Un mundo mágico que se mezcla vagamente con la realidad. Un hechizo que sólo puede romperse a través del amor verdadero, único guerrero invencible del mal. Una princesa convertida en reina de los cisnes –también princesas embrujadas– a la espera de un príncipe que las vuelva a convertir en humanos. Y un malvado hechicero.
“El lago de los cisnes”, lleva a escena una historia compleja en la que el bien y el mal juegan su propia partida. Meta insoslayable de toda bailarina clásica, esta obra maestra del ballet, confeccionada como una delicada filigrana por Marius Petipa y Lev Ivanov, con música de Piotr Illich Tchaicovsky, es el emblema del clasicismo y la belleza.
La producción que trajo el Mariinsky Ballet al Opera House del Kennedy Center for the Performing Arts de DC, basada en la original de Petipa-Ivanov, sobre la versión de 1950 de Konstantin Sergeyev es, sencillamente, sublime. Tiene la particularidad de incluir en el final la aparición de cisnes blancos y negros, y de dejar que el amor venza al mal en la tierra y no en el más allá como ocurre en otras versiones.
En esta puesta, se establece una lucha entre Sigfrido y Rothbart en el que el malvado hechicero muere. Odette vuelve a la vida a través de Sigfrido que redime su error de haber jurado amor eterno al falso cisne Odile.
Dirigido por Valery Gergiev, el Mariinsky trajo a DC una camada de jóvenes primeros bailarines. Brillantes y prometedores, pero que aún no alcanzan el peso artístico que siempre mantuvo la compañía de San Petersburgo para estos roles tan demandantes tanto en técnica como en intensidad interpretativa.
Alina Somova, quien cubrió el rol de Odette-Odile en la noche de apertura, el 28 de enero, hizo un primer acto impecable, pero carente de emoción. Una bailarina promovida al rango de principal hace un par de temporadas que necesita trabajar más el personaje desde la actuación. Su enorme flexibilidad, sus delicados brazos, magníficos equilibrios y unos pies que parecen no tocar el piso forman parte de esas virtudes incuestionables de esta bailarina a la que habría que ver en unos años.

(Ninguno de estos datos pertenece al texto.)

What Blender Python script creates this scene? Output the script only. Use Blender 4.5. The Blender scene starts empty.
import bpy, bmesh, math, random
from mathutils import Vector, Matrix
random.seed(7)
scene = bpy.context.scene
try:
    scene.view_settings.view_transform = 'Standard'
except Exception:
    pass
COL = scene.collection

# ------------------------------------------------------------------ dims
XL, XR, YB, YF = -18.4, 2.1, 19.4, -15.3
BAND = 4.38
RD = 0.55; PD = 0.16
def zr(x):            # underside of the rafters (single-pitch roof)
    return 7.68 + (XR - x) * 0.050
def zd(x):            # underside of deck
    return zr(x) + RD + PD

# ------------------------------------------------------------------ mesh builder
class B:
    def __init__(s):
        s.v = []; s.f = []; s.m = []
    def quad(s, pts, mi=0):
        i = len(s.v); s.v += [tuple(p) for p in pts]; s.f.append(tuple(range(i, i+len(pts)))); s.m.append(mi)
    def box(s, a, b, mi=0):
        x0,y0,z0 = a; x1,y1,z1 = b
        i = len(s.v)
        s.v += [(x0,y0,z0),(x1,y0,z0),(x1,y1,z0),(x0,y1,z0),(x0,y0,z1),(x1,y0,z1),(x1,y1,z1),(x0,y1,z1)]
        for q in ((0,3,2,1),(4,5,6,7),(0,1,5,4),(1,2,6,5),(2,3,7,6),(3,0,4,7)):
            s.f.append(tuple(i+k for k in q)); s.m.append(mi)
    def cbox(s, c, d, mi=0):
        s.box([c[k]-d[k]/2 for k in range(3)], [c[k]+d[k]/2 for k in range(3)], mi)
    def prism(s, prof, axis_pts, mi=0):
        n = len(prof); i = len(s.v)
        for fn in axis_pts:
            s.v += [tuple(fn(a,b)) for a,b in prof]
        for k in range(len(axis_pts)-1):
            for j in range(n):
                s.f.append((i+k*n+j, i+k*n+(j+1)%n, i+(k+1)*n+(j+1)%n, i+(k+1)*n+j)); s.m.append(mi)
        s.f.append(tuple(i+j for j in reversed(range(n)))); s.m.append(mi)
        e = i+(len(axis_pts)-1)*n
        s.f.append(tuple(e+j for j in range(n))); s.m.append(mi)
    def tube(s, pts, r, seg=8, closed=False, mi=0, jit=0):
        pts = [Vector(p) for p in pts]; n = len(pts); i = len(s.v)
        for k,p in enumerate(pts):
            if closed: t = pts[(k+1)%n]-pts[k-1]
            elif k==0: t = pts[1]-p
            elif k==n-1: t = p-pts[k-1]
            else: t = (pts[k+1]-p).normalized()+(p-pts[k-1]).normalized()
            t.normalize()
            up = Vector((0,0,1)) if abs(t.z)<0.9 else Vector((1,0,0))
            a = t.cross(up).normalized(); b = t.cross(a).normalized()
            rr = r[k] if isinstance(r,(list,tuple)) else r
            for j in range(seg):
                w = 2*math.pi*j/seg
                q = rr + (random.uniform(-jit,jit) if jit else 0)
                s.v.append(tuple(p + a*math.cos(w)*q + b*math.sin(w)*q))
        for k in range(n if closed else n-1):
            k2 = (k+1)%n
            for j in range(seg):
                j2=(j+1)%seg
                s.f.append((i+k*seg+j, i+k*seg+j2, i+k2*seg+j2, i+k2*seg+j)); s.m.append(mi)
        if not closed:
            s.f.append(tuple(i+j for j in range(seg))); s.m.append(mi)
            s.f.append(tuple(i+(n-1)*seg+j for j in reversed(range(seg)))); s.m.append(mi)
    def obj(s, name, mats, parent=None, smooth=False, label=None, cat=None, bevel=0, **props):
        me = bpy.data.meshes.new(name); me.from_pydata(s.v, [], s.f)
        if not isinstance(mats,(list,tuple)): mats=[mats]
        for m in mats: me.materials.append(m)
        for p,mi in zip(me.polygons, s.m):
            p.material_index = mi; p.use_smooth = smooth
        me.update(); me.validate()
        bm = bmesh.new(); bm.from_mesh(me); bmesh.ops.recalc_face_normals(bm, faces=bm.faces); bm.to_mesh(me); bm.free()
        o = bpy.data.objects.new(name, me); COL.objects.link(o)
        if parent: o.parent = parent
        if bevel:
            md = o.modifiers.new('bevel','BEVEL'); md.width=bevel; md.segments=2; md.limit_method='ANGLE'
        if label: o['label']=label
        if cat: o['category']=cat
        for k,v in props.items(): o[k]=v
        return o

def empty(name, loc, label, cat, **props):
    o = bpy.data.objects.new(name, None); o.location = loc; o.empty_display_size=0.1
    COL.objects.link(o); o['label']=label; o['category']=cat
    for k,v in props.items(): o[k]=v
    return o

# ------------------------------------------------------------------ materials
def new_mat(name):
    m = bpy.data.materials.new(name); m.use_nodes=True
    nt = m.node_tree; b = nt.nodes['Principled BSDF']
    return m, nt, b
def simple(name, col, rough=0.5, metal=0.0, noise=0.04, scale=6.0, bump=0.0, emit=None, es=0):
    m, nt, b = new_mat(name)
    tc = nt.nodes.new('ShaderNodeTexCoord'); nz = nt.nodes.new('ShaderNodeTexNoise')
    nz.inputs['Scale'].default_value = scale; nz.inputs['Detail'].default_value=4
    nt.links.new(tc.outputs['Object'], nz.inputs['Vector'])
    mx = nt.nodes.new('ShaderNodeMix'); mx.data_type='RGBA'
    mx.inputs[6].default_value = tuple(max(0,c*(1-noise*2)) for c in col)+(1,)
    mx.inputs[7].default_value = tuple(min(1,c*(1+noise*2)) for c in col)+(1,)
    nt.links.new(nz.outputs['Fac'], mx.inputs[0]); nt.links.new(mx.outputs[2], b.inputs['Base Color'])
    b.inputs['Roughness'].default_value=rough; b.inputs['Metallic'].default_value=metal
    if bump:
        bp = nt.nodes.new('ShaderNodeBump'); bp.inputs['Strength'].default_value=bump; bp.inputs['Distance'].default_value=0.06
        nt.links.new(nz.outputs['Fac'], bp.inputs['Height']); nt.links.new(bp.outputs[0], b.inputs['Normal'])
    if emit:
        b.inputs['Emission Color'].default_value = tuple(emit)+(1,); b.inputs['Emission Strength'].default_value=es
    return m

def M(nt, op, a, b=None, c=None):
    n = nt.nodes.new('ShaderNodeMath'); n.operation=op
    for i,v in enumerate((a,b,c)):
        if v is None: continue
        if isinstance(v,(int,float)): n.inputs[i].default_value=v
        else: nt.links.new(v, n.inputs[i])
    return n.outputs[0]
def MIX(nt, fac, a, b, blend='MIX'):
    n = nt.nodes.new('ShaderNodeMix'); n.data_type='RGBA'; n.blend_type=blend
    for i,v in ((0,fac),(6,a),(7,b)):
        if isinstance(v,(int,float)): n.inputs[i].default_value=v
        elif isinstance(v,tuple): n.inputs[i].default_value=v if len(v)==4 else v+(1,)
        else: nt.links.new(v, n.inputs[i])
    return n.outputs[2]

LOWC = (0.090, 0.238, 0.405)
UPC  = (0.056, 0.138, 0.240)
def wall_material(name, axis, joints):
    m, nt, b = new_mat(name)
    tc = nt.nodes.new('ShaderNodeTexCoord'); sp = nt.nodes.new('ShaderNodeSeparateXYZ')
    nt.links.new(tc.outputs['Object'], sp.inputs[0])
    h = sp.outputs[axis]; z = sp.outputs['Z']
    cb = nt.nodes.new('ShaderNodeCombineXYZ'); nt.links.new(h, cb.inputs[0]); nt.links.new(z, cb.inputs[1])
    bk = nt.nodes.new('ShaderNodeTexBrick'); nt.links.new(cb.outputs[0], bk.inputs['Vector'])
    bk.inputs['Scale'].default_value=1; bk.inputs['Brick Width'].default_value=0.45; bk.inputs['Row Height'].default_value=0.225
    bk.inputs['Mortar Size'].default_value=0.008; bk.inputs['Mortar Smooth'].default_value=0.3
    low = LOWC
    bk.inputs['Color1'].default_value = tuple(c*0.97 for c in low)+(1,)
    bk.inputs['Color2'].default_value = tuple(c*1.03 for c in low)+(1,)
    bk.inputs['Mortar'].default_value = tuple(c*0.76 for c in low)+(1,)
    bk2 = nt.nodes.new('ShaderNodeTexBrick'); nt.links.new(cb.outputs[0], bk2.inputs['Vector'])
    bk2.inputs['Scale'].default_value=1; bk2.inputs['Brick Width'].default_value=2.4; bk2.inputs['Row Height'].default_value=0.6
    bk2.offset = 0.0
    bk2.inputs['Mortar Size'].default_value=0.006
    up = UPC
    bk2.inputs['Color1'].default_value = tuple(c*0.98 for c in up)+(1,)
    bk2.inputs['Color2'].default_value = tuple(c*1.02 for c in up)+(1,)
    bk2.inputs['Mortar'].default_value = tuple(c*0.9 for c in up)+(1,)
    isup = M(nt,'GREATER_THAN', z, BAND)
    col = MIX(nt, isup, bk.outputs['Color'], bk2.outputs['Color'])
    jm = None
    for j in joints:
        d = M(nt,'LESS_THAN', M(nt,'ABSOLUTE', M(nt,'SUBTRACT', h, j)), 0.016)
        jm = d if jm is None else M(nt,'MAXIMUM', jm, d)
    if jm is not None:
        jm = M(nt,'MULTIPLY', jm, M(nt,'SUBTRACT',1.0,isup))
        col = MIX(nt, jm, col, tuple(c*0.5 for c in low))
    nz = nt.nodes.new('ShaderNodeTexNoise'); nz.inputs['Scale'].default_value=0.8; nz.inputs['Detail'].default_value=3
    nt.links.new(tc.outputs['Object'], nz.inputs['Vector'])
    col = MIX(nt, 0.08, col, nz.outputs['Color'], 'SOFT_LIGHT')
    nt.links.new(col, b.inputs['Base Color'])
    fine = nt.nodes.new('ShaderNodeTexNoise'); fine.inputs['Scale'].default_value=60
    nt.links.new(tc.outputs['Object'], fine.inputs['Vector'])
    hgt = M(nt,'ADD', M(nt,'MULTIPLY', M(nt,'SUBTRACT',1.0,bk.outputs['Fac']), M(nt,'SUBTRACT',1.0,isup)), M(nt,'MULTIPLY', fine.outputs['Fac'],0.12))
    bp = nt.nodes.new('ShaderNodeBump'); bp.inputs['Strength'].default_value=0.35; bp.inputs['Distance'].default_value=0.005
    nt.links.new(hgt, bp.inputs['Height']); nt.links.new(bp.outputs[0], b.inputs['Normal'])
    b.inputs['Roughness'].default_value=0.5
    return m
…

Y fue precisamente en el cisne negro donde aparecieron ciertas imprecisiones técnicas en la colocación de los brazos durante los dobles fouettés a una velocidad deslumbrante y en algunos cierres. Su química con Sigfrido, un prolijo y delicado Vladimir Shklyarov, tuvo altibajos. Sin duda, ambos lograron su mejor momento en el final del pas de deux del cuadro blanco. Una herencia indiscutible de la versión de Lev Ivanov de 1895.
Shklyarov, tuvo un impecable desempeño en sus saltos y grand jetés, y por momentos fue un príncipe encantador. Aunque aún le falte la maduración necesaria para imponer su presencia en escena. Excelente partenaire, cuidadoso y atento.
Andrei Yermakov como Rothbart mostró en sus grand jettés una altura asombrosa. El Jocker, Vladislav Shumakov, exhibió su precisión y su técnica. Mientras Anastasia Nikitina, que integró en pas de trois de los amigos de Sigfrido en el primer acto, mostró un delicado encanto, con su atractivo port de bras y su cuidado trabajo corporal.
El cuerpo de baile, majestuoso, logró mostrar en escena la esencia histórica de esta compañía, ese virtuosismo y precisión impecable que deslumbra y deja boquiabierto hasta al espectador más avezado. Con el diseño de vestuario de Galina Solovyova, sutil, delicado, con predominio de los colores pastel para los trajes de los cortesanos, la puesta adquiere una perfecta armonía, sustentada por una bella y sugerente escenografía de Igor Ivanov. En el cuadro blanco del primer acto, el ensamble dejó su huella memorable, en la que la emoción se desliza por los escondrijos del alma.